Unions, employees and the community action groups who act as their surrogates have all recognized the advantages of intermittent strikes over conventional strikes and are now making increased use of repetitive short term work stoppages instead of conventional strikes as a way of bringing maximum coercive pressure to bear on employers.

The Board Reverses the ALJ and Finds OUR Walmart’s R4R Strike Unprotected Because It Was Not a Genuine Strike but Rather an Intermittent Strike and Part of a Plan to Support the Same Goal

Reversing the Administrative Law Judge (ALJ) who refused to consider the R4R strike an intermittent strike and declared it protected because it was neither brief, i.e. five to six days in duration, nor scheduled close in time to a group’s other strikes of short duration, i.e. coming seven months after the group’s Black Friday 2012 quickie strike, the Board found that “the judge [had] failed to recognize that the ultimate [and essential] inquiry in every Board case on the subject . . . has been whether the work stoppage was pursuant to a strategy to use a series of strikes in support of the same goal.
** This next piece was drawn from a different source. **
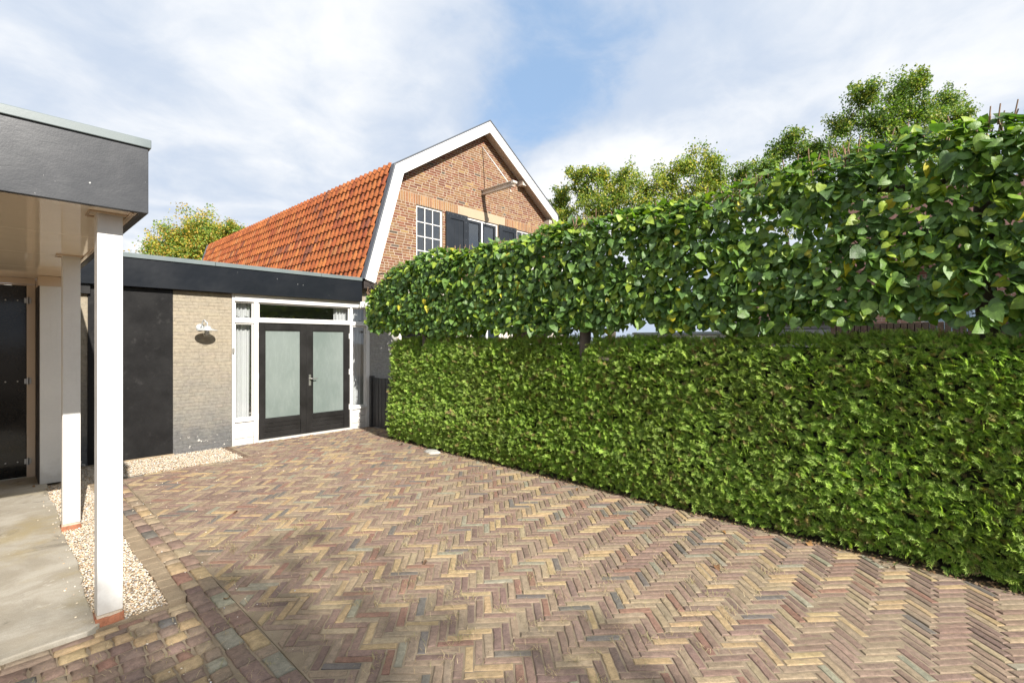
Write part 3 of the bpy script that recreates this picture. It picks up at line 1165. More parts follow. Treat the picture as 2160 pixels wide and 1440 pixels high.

Indeed, the proof and the parties’ stipulations showed (and the ALJ found) that OUR Walmart’s members had engaged in a pattern of recurring strikes and demonstrated their intent to engage in such repeat strikes in the future, that many of its strikes were of short duration and that there was nothing indicating that the R4R strike arose from concerns other than those that motivated the group’s other quickie work stoppages – a desire to compel change in Walmart’s employment terms. In the Board’s view, these facts mandated a finding that the R4R strike was an unprotected intermittent strike and that Walmart’s discipline of R4R strikers for violation of the Company’s attendance policy did not violate the Act. It is for that reason, and that reason alone, the R4R strike was found unprotected and Walmart’s R4R strikers were lawfully disciplined.

Walmart stands for the proposition that where a union or employees engage in a series of quickie economic strikes in furtherance of an unchanging goal, those strikes are likely to be declared unprotected, notwithstanding a given strike’s suddenness or its duration and regardless of whether it occurs in close temporal proximity to other related quickie work stoppages. Such strikes are intermittent, meaning that they are unprotected even though concerted and that employees who participate in them are subject to lawful discipline.

Takeaways

While employers never want to be struck, much less the target of intermittent strikes, those who are and who have reason to believe that repeated strikes are aimed at the same goal may abate strike risks by educating potential strikers about Walmart and the risks of unprotected strikes.

Walmart gives employers a far clearer roadmap for determining whether and when repeated strikes are “intermittent” and unprotected under the law. Though no guarantee of lawfulness, discipline of quickie or repeat strike participants is less of a “crap shoot”, meaning that intermittently struck employers may make more educated decisions as to whether and when to discipline employees for engaging in unprotected intermittent strike activity.